● THE PROBLEM
From the listing below, pull out all lines with "pixels" in them.

● ENTRIES
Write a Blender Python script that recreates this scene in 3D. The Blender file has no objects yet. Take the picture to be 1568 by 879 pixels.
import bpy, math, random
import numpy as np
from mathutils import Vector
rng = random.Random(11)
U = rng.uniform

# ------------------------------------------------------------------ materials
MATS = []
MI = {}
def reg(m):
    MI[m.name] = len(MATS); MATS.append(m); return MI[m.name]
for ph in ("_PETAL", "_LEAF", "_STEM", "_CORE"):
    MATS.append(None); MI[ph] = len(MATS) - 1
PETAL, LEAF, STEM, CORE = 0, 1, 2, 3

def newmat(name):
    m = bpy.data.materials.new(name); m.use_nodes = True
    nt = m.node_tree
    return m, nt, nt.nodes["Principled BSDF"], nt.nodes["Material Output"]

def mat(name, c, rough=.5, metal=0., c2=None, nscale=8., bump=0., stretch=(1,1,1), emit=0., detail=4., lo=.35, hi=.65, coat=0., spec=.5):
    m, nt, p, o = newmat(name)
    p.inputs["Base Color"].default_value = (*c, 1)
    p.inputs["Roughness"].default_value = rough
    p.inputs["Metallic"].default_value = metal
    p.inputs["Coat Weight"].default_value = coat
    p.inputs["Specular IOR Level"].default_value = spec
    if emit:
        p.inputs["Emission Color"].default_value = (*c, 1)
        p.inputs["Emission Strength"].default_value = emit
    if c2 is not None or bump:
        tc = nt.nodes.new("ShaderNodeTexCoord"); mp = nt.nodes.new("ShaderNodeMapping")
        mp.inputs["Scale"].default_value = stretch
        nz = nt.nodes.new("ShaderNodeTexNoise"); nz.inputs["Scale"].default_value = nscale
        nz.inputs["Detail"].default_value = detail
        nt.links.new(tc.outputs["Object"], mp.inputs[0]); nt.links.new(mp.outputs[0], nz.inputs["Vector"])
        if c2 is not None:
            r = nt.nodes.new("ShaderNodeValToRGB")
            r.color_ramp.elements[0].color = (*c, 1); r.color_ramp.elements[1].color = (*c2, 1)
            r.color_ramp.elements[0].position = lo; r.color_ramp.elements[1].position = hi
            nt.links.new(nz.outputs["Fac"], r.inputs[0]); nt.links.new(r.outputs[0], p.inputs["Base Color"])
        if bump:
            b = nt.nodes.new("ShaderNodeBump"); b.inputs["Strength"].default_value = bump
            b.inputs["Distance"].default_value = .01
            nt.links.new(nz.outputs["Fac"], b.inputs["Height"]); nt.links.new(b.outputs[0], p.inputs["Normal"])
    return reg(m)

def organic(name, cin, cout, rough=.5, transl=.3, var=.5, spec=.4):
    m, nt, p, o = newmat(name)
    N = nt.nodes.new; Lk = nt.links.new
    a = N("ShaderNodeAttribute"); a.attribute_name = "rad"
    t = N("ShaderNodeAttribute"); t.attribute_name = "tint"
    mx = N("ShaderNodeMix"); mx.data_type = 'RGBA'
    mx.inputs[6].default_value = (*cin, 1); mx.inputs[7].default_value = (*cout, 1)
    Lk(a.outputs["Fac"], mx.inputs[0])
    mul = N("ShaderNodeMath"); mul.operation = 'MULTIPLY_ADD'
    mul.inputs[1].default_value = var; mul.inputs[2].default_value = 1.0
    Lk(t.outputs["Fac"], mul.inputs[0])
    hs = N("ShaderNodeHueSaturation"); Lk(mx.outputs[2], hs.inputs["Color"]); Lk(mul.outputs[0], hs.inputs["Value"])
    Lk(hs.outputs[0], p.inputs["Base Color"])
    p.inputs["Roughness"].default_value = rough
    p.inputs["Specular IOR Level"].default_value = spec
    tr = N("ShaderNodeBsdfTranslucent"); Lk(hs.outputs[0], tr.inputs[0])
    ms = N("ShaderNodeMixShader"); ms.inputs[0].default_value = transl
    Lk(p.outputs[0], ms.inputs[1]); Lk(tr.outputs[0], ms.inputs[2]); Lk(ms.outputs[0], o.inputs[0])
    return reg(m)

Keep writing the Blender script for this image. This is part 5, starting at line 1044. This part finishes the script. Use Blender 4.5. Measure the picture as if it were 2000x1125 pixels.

● SOLUTION TO THIS PROBLEM
Write a Blender Python script that recreates this scene in 3D. The Blender file has no objects yet. Take the picture to be 1568 by 879 pixels.
Keep writing the Blender script for this image. This is part 5, starting at line 1044. This part finishes the script. Use Blender 4.5. Measure the picture as if it were 2000x1125 pixels.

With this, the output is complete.